René Louis Huchon, né le 26 août 1872 à Paris d'une famille normande, décédé le 25 juin 1940 à Thivars (Lot-et-Garonne), est un universitaire français, néogrammairien, angliciste, spécialiste de philologie anglaise (c'est-à-dire de l'étude diachronique des vieil- et moyen-anglais, à partir de l'indo-européen reconstitué, en passant par le germanique commun, tout en comparant les langues anciennes apparentées et attestées). Appelé à la Sorbonne en 1908, il y enseigne jusqu'à sa mort tragique le jour même de l'armistice de juin 1940.
C'est à la Sorbonne, en effet, que premier spécialiste en France de sa discipline, il en occupe en 1927 la première chaire, créée tout spécialement pour lui. À partir de 1928, il assure la direction de l'Institut d'anglais, poste qu'il occupe jusqu'à son suicide patriotique. Ses publications portent essentiellement sur l'histoire de la langue anglaise. Son enseignement est à l'origine d'une école de pensée qui perdure, après avoir été relayée et développée par Marguerite-Marie Dubois, André Crépin et Léo Carruthers.
De famille normande, René Louis Huchon effectue ses études secondaires à Lisieux et Rouen. Après son Baccalauréat, il obtient une bourse de licence puis d'agrégation à Lyon.
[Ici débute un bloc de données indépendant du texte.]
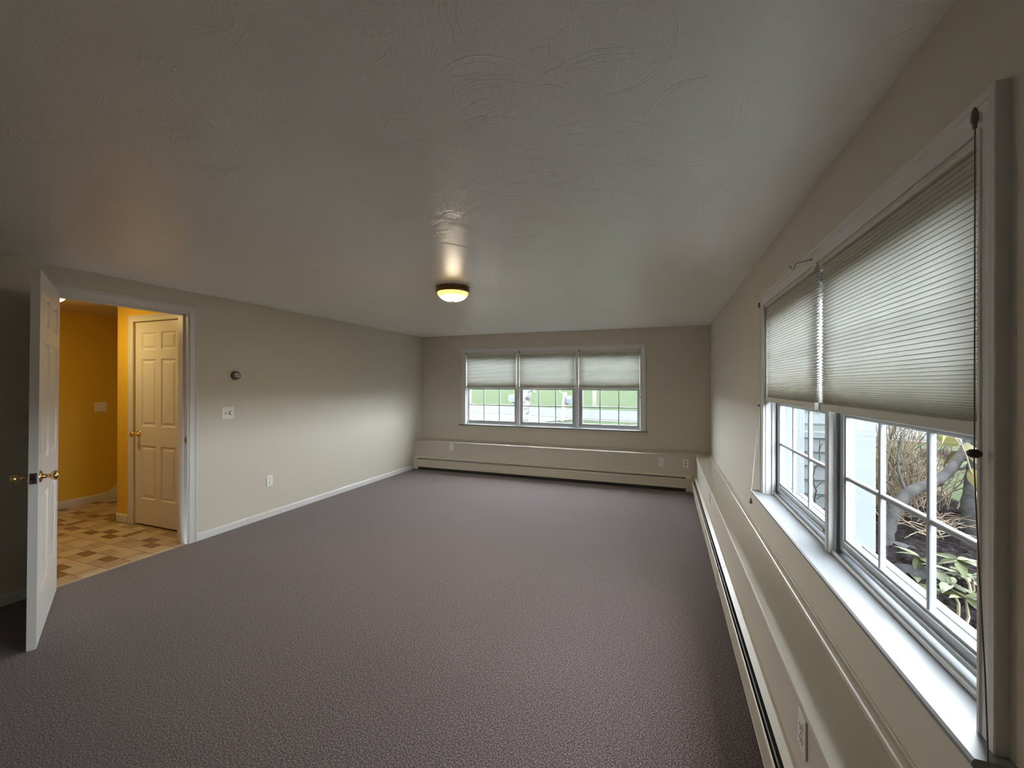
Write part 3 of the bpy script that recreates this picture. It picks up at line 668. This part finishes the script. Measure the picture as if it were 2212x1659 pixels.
# ------------------------------------------------------------------ lamps
def flush_lamp(label, c, R, e_bowl, cat='ceiling light'):
    t = thing('ceiling_lamp', label, cat, c)
    L = lambda r, hh, a: Vector((r*math.cos(a), r*math.sin(a), hh))
    b = B(); lathe(b, [(0, 0), (R*0.97, 0), (R*0.985, -0.006), (R*0.94, -0.014), (R*0.95, -0.020), (R, -0.034), (R*1.0, -0.040), (R*0.94, -0.046), (R*0.90, -0.046)], L, 48); obj('metal_pan', b, BRONZE, t, False, smooth=True)
    b = B(); prof = [(R*0.91, -0.044)] + [(R*0.91*math.cos(q), -0.044 - 0.072*math.sin(q)) for q in [PI/2*k/12 for k in range(1, 12)]] + [(0, -0.116)]
    lathe(b, prof, L, 48); obj('glass_bowl', b, e_bowl, t, False, smooth=True)
    b = B(); lathe(b, [(0, -0.114), (0.016, -0.115), (0.016, -0.121), (0.007, -0.126), (0.009, -0.132), (0.004, -0.139), (0, -0.141)], L, 18); obj('finial', b, BRASS, t, False, smooth=True)
    return t
def bowl_mat(name, col, s_mid, s_edge):
    """lit alabaster glass, brightest where the bulb sits behind it"""
    M = bpy.data.materials.new(name); M.use_nodes = True; nt = M.node_tree; p = nt.nodes['Principled BSDF']
    p.inputs['Base Color'].default_value = (0.75, 0.62, 0.40, 1); p.inputs['Roughness'].default_value = 0.25
    tc = nt.nodes.new('ShaderNodeTexCoord'); ln = nt.nodes.new('ShaderNodeVectorMath'); ln.operation = 'LENGTH'
    ml = nt.nodes.new('ShaderNodeVectorMath'); ml.operation = 'MULTIPLY'; ml.inputs[1].default_value = (1, 1, 0)
    mr = nt.nodes.new('ShaderNodeMapRange'); mr.interpolation_type = 'SMOOTHSTEP'; mr.inputs['From Min'].default_value = 0.060; mr.inputs['From Max'].default_value = 0.124
    mr.inputs['To Min'].default_value = math.log(s_mid); mr.inputs['To Max'].default_value = math.log(s_edge)
    ex = nt.nodes.new('ShaderNodeMath'); ex.operation = 'EXPONENT'; nt.links.new(mr.outputs[0], ex.inputs[0])
    mf = nt.nodes.new('ShaderNodeMapRange'); mf.inputs['From Min'].default_value = math.log(s_edge); mf.inputs['From Max'].default_value = math.log(s_mid)
    mc = nt.nodes.new('ShaderNodeMix'); mc.data_type = 'RGBA'; mc.inputs[6].default_value = (1.0, 0.62, 0.16, 1); mc.inputs[7].default_value = (*col, 1)
    nt.links.new(mr.outputs[0], mf.inputs['Value']); nt.links.new(mf.outputs[0], mc.inputs[0]); nt.links.new(mc.outputs[2], p.inputs['Emission Color'])
    n = nt.nodes.new('ShaderNodeTexNoise'); n.inputs['Scale'].default_value = 14; n.inputs['Detail'].default_value = 3
    m2 = nt.nodes.new('ShaderNodeMath'); m2.operation = 'MULTIPLY'; a2 = nt.nodes.new('ShaderNodeMapRange'); a2.inputs['To Min'].default_value = 0.75; a2.inputs['To Max'].default_value = 1.25
    nt.links.new(tc.outputs['Object'], ml.inputs[0]); nt.links.new(ml.outputs[0], ln.inputs[0]); nt.links.new(ln.outputs['Value'], mr.inputs['Value'])
    nt.links.new(tc.outputs['Object'], n.inputs['Vector']); nt.links.new(n.outputs['Fac'], a2.inputs['Value'])
    nt.links.new(ex.outputs[0], m2.inputs[0]); nt.links.new(a2.outputs[0], m2.inputs[1])
    nt.links.new(m2.outputs[0], p.inputs['Emission Strength'])
    return M
flush_lamp('lit flush ceiling lamp with bronze pan and alabaster bowl', (-1.672, 3.095, H), 0.142, bowl_mat('lit_alabaster_glass', (1.0, 0.85, 0.66), 260.0, 1.1))
flush_lamp('lit lamp on the hallway ceiling, mostly hidden by the door head', (-5.03, 1.965, H), 0.140, bowl_mat('lit_hall_glass', (1.0, 0.78, 0.36), 62.0, 22.0))

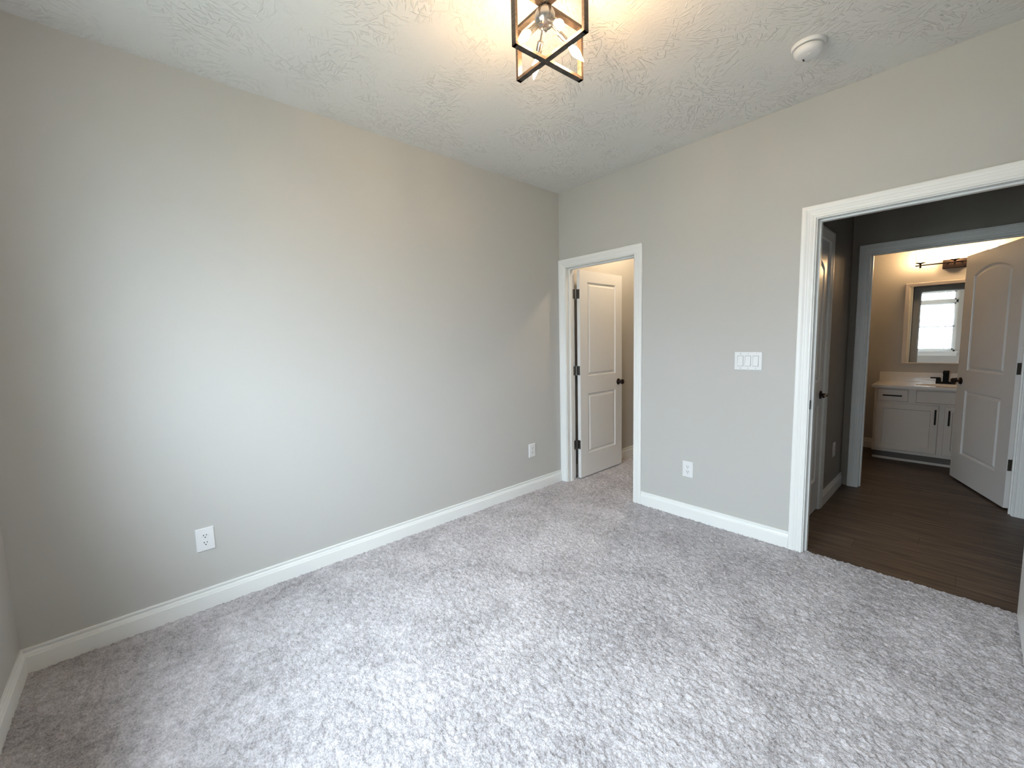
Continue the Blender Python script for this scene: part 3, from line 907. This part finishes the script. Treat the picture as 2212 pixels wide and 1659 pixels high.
vl = empty('vanity_light', (BB, CY, 2.078))
tag(vl, 'bronze three lamp bath light above the mirror, glowing', 'wall lamp')
lo_ = Vector(vl.location)
def lb(mb): mb.v = [tuple(Vector(p)-lo_) for p in mb.v]; return mb
lb(MB().box(BB-0.045, BB, CY-0.092, CY+0.092, 2.032, 2.122)).build('backplate', MAT['bronze'], vl, bevel=0.004)
LX = 3.335
lb(MB().tube((LX, CY-0.294, 2.081), (LX, CY+0.294, 2.081), 0.0065, n=14).tube((LX, CY-0.05, 2.081), (BB-0.04, CY-0.05, 2.081), 0.006, n=12)
   .tube((LX, CY+0.05, 2.081), (BB-0.04, CY+0.05, 2.081), 0.006, n=12)).build('crossbar', MAT['bronze'], vl, smooth=True)
for k in (-1, 0, 1):
    yk = CY + k*0.2545
    cup = lb(MB().lathe([(0.0, -0.028), (0.008, -0.028), (0.008, 0.010), (0.016, 0.018), (0.040, 0.024), (0.040, 0.029), (0.0, 0.029)], (LX, yk, 2.081), n=28)).build('lamp_cup', MAT['bronze'], vl, smooth=True)
    n = 36; prof = [(0.036, 2.111), (0.041, 2.128), (0.043, 2.172), (0.043, 2.217)]
    lb(MB().lathe([(0.0295, 2.111)] + [(r, z) for r, z in prof] + [(r-0.002, z) for r, z in reversed(prof)], (LX, yk, 0), n=n)).build('glass_shade', MAT['shade'], cup, smooth=True)
    lb(MB().lathe([(0.0, 0.0), (0.012, 0.0), (0.013, 0.018), (0.022, 0.035), (0.0285, 0.058), (0.0285, 0.078), (0.022, 0.098), (0.010, 0.112), (0.0, 0.116)], (LX, yk, 2.111), n=24)).build('bulb', MAT['bathbulb'], cup, smooth=True)['label'] = 'glowing warm bulb'

# ------------------------------------------------------------------ bedroom window (seen only in the bathroom mirror) and the yard
wi = empty('window_1', (-3.5, (WIN_Y0+WIN_Y1)/2, WIN_Z0))
tag(wi, 'white twin window with grilles reflected in the bathroom mirror', 'window', kind='structure')
wo_ = Vector(wi.location)
def wv_(mb): mb.v = [tuple(Vector(p)-wo_) for p in mb.v]; return mb
ym = (WIN_Y0+WIN_Y1)/2
fr = MB()
xa, xb_ = -3.585, -3.52
for a, b in ((WIN_Y0, WIN_Y0+0.035), (WIN_Y1-0.035, WIN_Y1), (ym-0.04, ym+0.04)):
    fr.box(xa, xb_, a, b, WIN_Z0, WIN_Z1)
fr.box(xa, xb_, WIN_Y0, WIN_Y1, WIN_Z1-0.035, WIN_Z1); fr.box(xa, xb_, WIN_Y0, WIN_Y1, WIN_Z0, WIN_Z0+0.035)
fr.box(xa, xb_, WIN_Y0, WIN_Y1, 2.005, 2.065)
wv_(fr).build('window_frame', MAT['vinyl'], wi)
for (a, b) in ((WIN_Y0+0.035, ym-0.04), (ym+0.04, WIN_Y1-0.035)):
    for (c, d, xs) in ((WIN_Z0+0.035, 1.50, -3.545), (1.47, 2.005, -3.57), (2.065, WIN_Z1-0.035, -3.555)):
        sm = MB()
        for q in ((a, a+0.03, c, d), (b-0.03, b, c, d), (a, b, c, c+0.03), (a, b, d-0.03, d)):
            sm.box(xs-0.012, xs+0.012, *q)
        if d > 1.6 or True:
            for yy in (a+0.14, b-0.14): sm.box(xs-0.004, xs+0.004, yy-0.006, yy+0.006, c, d)
            zz = d-0.13 if d > 1.6 else c+0.13
            if d-c > 0.4: sm.box(xs-0.004, xs+0.004, a, b, zz-0.006, zz+0.006)
        sash = wv_(sm).build('sash', MAT['vinyl'], wi)
        wv_(MB().box(xs-0.002, xs+0.002, a+0.02, b-0.02, c+0.02, d-0.02)).build('pane', MAT['pane'], sash)
wv_(MB().box(-3.52, -3.465, WIN_Y0-0.05, WIN_Y1+0.05, WIN_Z0-0.022, WIN_Z0).box(-3.5, -3.487, WIN_Y0-0.03, WIN_Y1+0.03, WIN_Z0-0.10, WIN_Z0-0.022)).build('window_sill', MAT['trim'], wi)

lawn = MB().box(-40, -3.7, -22, 20, -0.5, -0.45).build('lawn', MAT['lawn'])
tag(lawn, 'dull grass outside the window', 'grass', kind='stuff')
def tree(loc, seed, label, h):
    rnd = random.Random(seed)
    mb = MB()
    def grow(p, d, L, r, lev):
        q = p + d*L
        mb.tube(p, q, r, r*0.62, n=6 if lev > 1 else 8, cap=False)
        if lev >= 5: return
        for _ in range(3 if lev else 4):
            ax = Vector((rnd.uniform(-1, 1), rnd.uniform(-1, 1), rnd.uniform(-0.35, 0.9))).normalized()
            ax.z = max(ax.z, -0.1)
            grow(p + d*L*rnd.uniform(0.55, 1.0), (d*0.75 + ax*0.75).normalized(), L*rnd.uniform(0.58, 0.78), r*0.55, lev+1)
    grow(Vector((0, 0, -0.049)), Vector((0.02, 0.03, 1)).normalized(), h*0.33, h*0.018, 0)
    o = mb.build('bare_tree', MAT['bark'])
    o.location = loc
    return tag(o, label, 'tree', 'bare trees outside the window')
tree((-14.5, -3.0, -0.4), 3, 'leafless grey tree seen through the window in the mirror', 6.0)
tree((-17.5, 0.2, -0.4), 5, 'leafless grey tree seen through the window in the mirror', 6.6)
tree((-16.0, -6.4, -0.4), 9, 'leafless grey tree seen through the window in the mirror', 6.2)
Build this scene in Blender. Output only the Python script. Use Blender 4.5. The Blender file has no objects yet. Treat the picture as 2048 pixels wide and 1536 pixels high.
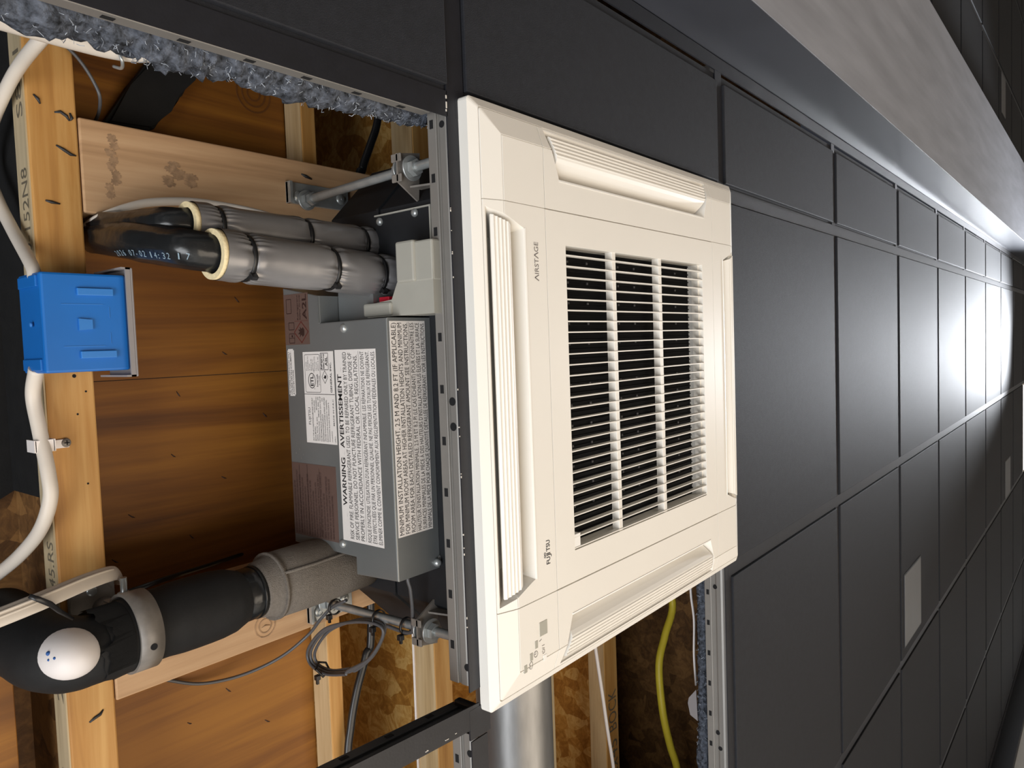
import bpy, bmesh, math, random
from mathutils import Vector, Matrix
from mathutils import noise as mnoise
random.seed(4)
C = bpy.context.scene.collection
Z0 = 2.7                      # height of the ceiling plane; local z = 0 is the ceiling
# ------------------------------------------------------------------ camera
cam_d = bpy.data.cameras.new('camera'); cam = bpy.data.objects.new('camera', cam_d); C.objects.link(cam)
cam_d.sensor_width = 36.0; cam_d.lens = 36.0 * 1475.44 / 2048.0
cam_d.clip_start = 0.01; cam_d.clip_end = 60
R_ = Vector((0.6324, 0.0357, -0.7737)); D_ = Vector((-0.0639, 0.9979, -0.0062)); F_ = Vector((0.7720, 0.0533, 0.6335))
F_.normalize(); R_ = (R_ - F_ * R_.dot(F_)).normalized(); D_ = F_.cross(R_)
m = Matrix(((R_.x, -D_.x, -F_.x, -0.5219), (R_.y, -D_.y, -F_.y, 0.2320), (R_.z, -D_.z, -F_.z, -0.4895 + Z0), (0, 0, 0, 1)))
cam.matrix_world = m
bpy.context.scene.camera = cam
# ------------------------------------------------------------------ view, world, lights
vs = bpy.context.scene.view_settings
vs.view_transform = 'Standard'; vs.look = 'None'; vs.gamma = 1; vs.use_curve_mapping = False; vs.exposure = 0.0
w = bpy.data.worlds.new('world'); bpy.context.scene.world = w; w.use_nodes = True
w.node_tree.nodes['Background'].inputs[0].default_value = (0.75, 0.8, 1, 1)
w.node_tree.nodes['Background'].inputs[1].default_value = 0.03
def area(name, loc, aim, sx, sy, power, col):
    l = bpy.data.lights.new(name, 'AREA'); l.shape = 'RECTANGLE'; l.size = sx; l.size_y = sy; l.energy = power; l.color = col
    o = bpy.data.objects.new(name, l); C.objects.link(o)
    o.location = (loc[0], loc[1], loc[2] + Z0)
    d = Vector(aim) - Vector(loc); o.rotation_euler = d.to_track_quat('-Z', 'Y').to_euler()
    return o
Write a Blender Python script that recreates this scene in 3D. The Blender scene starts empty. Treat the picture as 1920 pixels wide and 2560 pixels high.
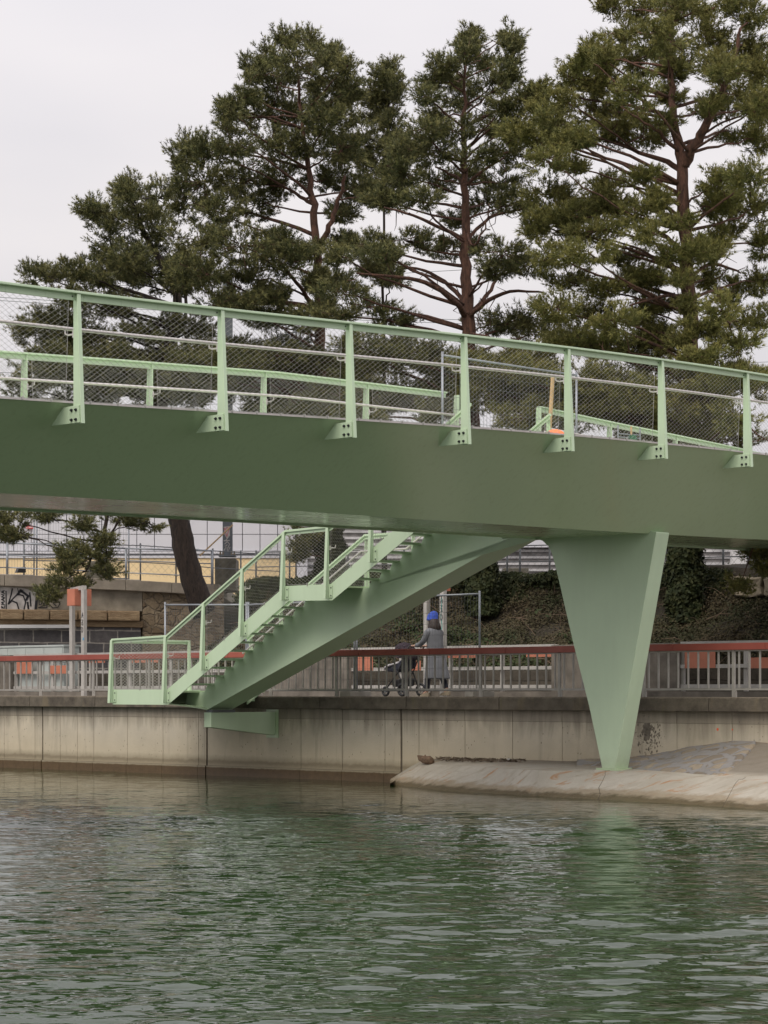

Étudiant d'Émile Legouis, il obtient sa licence en 1893, est reçu premier au concours de l'agrégation en 1896 et devient Docteur es Lettres en 1906, avec une thèse principale sur Un poète réaliste anglais, Charles Crabbe, 1754-1832, et une thèse complémentaire sur Mrs Montagu and her friends, an Essay.
Professeur au lycée de garçons de Cherbourg de 1896 à 1899, il est nommé maître de conférences de langue et littérature anglaises à la Faculté des Lettres de l'Université de Nancy (Meurthe-et-Moselle) en 1899, puis est appelé fin 1908 par l'équipe d'anglicistes de la Faculté des Lettres de la Sorbonne. René Huchon se spécialise dans le domaine de la philologie germanique qui englobe l'étude historique de l'ostique (gotique), du nordique (scandinave) et du westique (anglais, allemand, frison, néerlandais). Il occupe la première chaire de philologie anglaise créée en France à partir du 1er octobre 1927. Pendant de longues années, il se tient en contact étroit avec le grammairien Karl Luick, professeur à l'Université de Vienne, alors l'un des chefs de file de la science allemande, dominante en ce domaine.
Après quatorze années d'enseignement en Sorbonne, il publie le premier tome de son Histoire de la langue anglaise. Le deuxième volume voit le jour en 1930. Le troisième demeure inachevé, interrompu par sa mort. Ces ouvrages sont utilisés par les candidats au certificat de philologie anglaise, discipline appelée de nos jours linguistique anglaise diachronique. En 1928, René Huchon est chargé de la direction des études d'anglais à la Sorbonne (Institut d'anglais, 5 rue de l'École de médecine, Paris VIe), au sein d'un aréopage comprenant Émile Legouis, peu avant son départ à la retraite, Louis Cazamian et Charles Cestre, auxquels s'ajouteront plus tard Floris Delattre et Edouard Guyot.
Témoin de la Première Guerre mondiale, René Huchon ne supporte pas les hostilités de 1939, l'anéantissement de la Pologne, l'invasion de la France, l'exode de 1940 et l'armistice du 25 juin 1940. Parti pour Bordeaux, puis pour Saint-Bazeilles dans le Lot-et-Garonne, il fausse compagnie à sa famille et se suicide à Thivars probablement le jour même de l'armistice. Son corps n'est retrouvé que le 25 octobre suivant.
Dans l'allocution qu'il prononce lors de l'hommage rendu à René Huchon le 6 février 1941, Floris Delattre le décrit comme un professeur à l'enseignement « volontairement austère », un examinateur « qui considérait comme un devoir de chiffrer strictement la valeur du candidat qui comparaissait devant lui, mais qui se préoccupait, plus qu'il n'eût voulu le reconnaître, de la personnalité même de ses élèves, des moyens directs de les servir sûrement ».
Après la mort de René Huchon, sa veuve Marthe Henriette Huchon (1888-1976), professeur agrégée d'anglais au Lycée de jeunes filles de Versailles, est nommée lectrice à la Sorbonne en 1941 et reprend brillamment son enseignement de thème anglais pour les étudiants de licence et d'agrégation.